DISCOVERY DAY 2019レポートSponsored
ALPHABOATプロデュースのライオン「クリニカ」動画が高い視聴完了率を実現できた背景
配信タイミングも工夫、視聴完了率は15%に
動画配信は、動画広告のプライベートマーケットプレイスなどを手がけるオムニバスのソリューション「VISM(ビズム)」を活用。動画が2分半と長く、最後まで見てもらいにくい可能性も考慮して、内容をテキストに起こして動画と一緒に記事にまとめた。エキサイトニュースやマイナビニュースにそれぞれの媒体特性に合わせた切り口で掲載し、その記事をアウトブレインのレコメンドエンジンを活用して配信した。アウトブレインの秋元氏は、ユーザーに“自分ごと化”してもらうポイントとして、「消費者は自発的にブランドコンテンツを選んで消費する。そこで自分で読みたくて読んだという体験をしてもらうことが大切」と言及。また、より多くのユーザーから共感を得るために配信時間にも気を配り夜の時間帯に配信した。「仕事から帰宅して家事をしたり、子どもを寝かしつけたりした後の一息ついたタイミングに視聴してもらうことで、褒められることへの共感が得られる」と、コンテンツとユーザーが出会う最も効果的なタイミングをプラットフォーム側もイメージすることの重要性を強調した。
今回の施策では、KPIにコンテンツへの流入効率のほか、共感度を測るための指標として、完全視聴完了率や記事の滞在時間、記事中のリンクからブランドサイトへの遷移率を設定した。その結果、完全視聴完了率は15%前後と、同様の長さの動画平均が5~7%であることと比べると高い結果が得られた。
これらの結果に対して、横手氏は「興味関心の高い方からのリアクションがきちんと得られている」と評価。その上で、「興味関心がない方から得られているリアクションの分析も重要。次のステップで取り組みたい」と展望を語った。

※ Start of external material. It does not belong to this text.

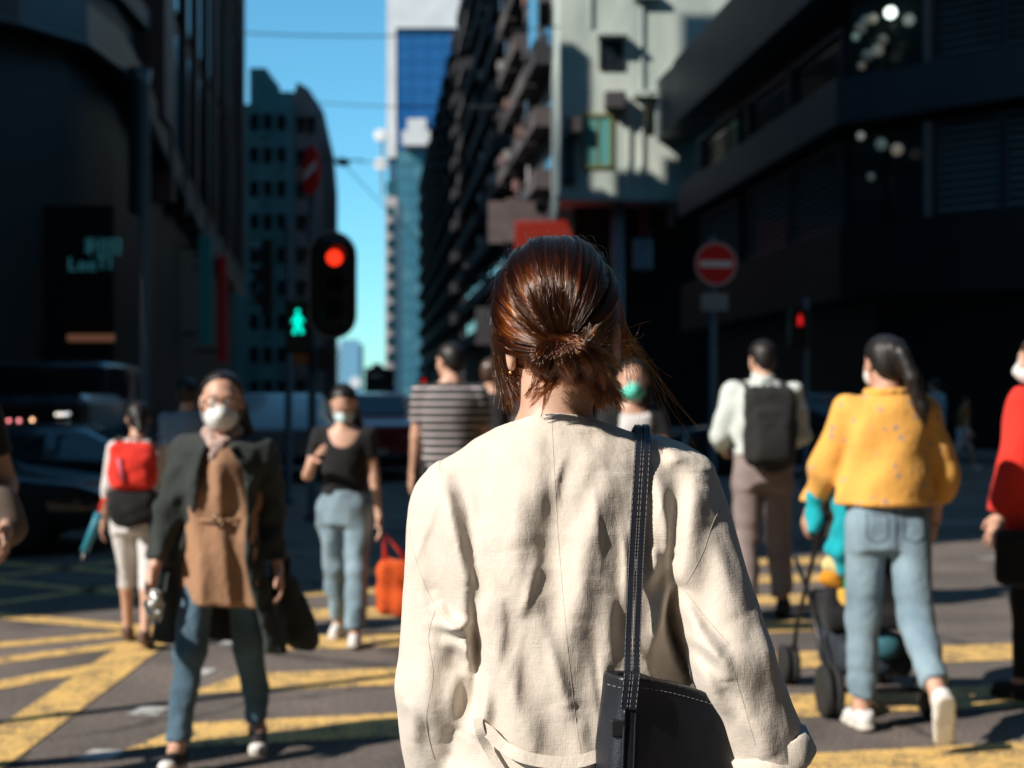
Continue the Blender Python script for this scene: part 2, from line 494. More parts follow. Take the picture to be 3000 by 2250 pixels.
# yellow box junction at the left
strip("box_border_line", (-1.99, 3.6), (-2.06, 8.45), 0.25, 0.0045, M_yellow)
for a, b, w in (((-6.0, 10.28), (-2.05, 8.42), 0.19), ((-5.5, 6.30), (-2.05, 8.42), 0.17), ((-5.2, 5.10), (-2.05, 8.05), 0.17), ((-4.2, 4.55), (-2.05, 7.36), 0.18),
                ((-5.0, 7.35), (-2.5, 10.9), 0.15), ((-6.5, 7.0), (-2.9, 12.6), 0.15), ((-7.0, 13.2), (-2.05, 10.7), 0.17), ((-2.06, 8.45), (-2.2, 12.0), 0.2),
                ((-6.0, 12.0), (-2.1, 9.6), 0.15)):
    strip("box_hatch_line", a, b, w, 0.0035 if w < 0.2 else 0.004, M_yellow)
strip("lane_line", (4.0, 12.2), (13.0, 14.2), 0.13, 0.004, M_white_paint)
strip("lane_line", (4.2, 15.6), (14.0, 17.6), 0.13, 0.004, M_white_paint)

pv = MB().prism([(-16.6, 250), (4.6, 38), (6.2, 33.5), (12.5, 27), (70, 27), (70, 250)], -0.2, 0.13)
tag(pv.build("pavement", M_pave), kind="structure")
pv = MB().prism([(-27, 250), (-70, 250), (-70, 23.5), (-14, 23.5), (-8.6, 26), (-6.6, 31), (-7.0, 38)], -0.2, 0.13)
tag(pv.build("pavement", M_pave), kind="structure")
def kerb(P):
    for (a, b) in zip(P[:-1], P[1:]):
        a = Vector(a); b = Vector(b); n = max(1, int((b - a).length / 4))
        for i in range(min(n, 14)):
            p = a.lerp(b, i / n); q = a.lerp(b, (i + 1) / n - 0.01 / max((b - a).length, 1)); t = (q - p).normalized(); w = Vector((-t.y, t.x)) * 0.075
            c = MB().prism([(p.x - w.x, p.y - w.y), (q.x - w.x, q.y - w.y), (q.x + w.x, q.y + w.y), (p.x + w.x, p.y + w.y)], -0.1, 0.143)
            c.build("kerb_stone", M_kerb, road)
kerb([(12.5, 27), (6.2, 33.5), (4.6, 38), (2.0, 64)])
kerb([(-7.0, 38), (-6.6, 31), (-8.6, 26), (-14, 23.5)])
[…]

ALPHABOATの西谷氏は、最後に「ミレニアル世代の価値観には、物質的な豊かさと同等かそれ以上に、精神的な豊かさや社会課題の解決に価値観の重きを置く傾向がある。したがって、ブランドや企業からのメッセージであっても彼らの価値観と照らし合わせて『共感性』を大事にする傾向があると考える。ブランドセーフティを担保しながら、社会に対するテーゼを考えるアプローチが重要なポイントだと考えている」と話し、セッションをまとめた。
クリエイティブの工夫で、新規層も獲得
「DISCOVERY DAY 2019」では、そのほかにもさまざまなセッションが行われた。「ユーザー視点での次世代型ブランドコミュニケーションとは」では、サッポロビール ブランド戦略部宣伝室 シニアメディアプランニングマネージャーの福吉敬氏、Teads Japan マネージングディレクターの今村幸彦氏、indaHash カントリーマネージャーの野村肇氏、アウトブレインジャパン 社長の嶋瀬宏氏、アマナ 執行役員の佐藤勇太氏が登壇。メディア接触状況の変化やデジタルのアドブロッキングなどで広告が届きづらい層が増えてきている中、サッポロビールが取り組んだインフルエンサー施策を紹介した。施策のポイントは2つ。ひとつは、ブランドが伝えたいメッセージをインフルエンサーに自分たちの言葉で伝えてもらうこと。二つ目は、インフルエンサーが発信したコンテンツを二次利用して、よりメッセージ性の強いコンテンツとして配信したことだ。
こうした施策の結果、広告接触時間の平均は12.8秒、CTRの平均は0.36%。YouTubeのバンパー広告が6秒、通常のバナー広告の平均CTRが良くても0.1%であることを考えると高い効果だった。さらに、これまではリーチしてこなかったビューティーやダイエットに興味のある層からの反応が得られた。
福吉氏は「これまでの手法に捉われない、新しい形のコミュニケーションで発信することで、従来届かなかった顧客にアプローチできた。そのことでブランドの可能性を拡大できたことが大きな発見だった」と語った。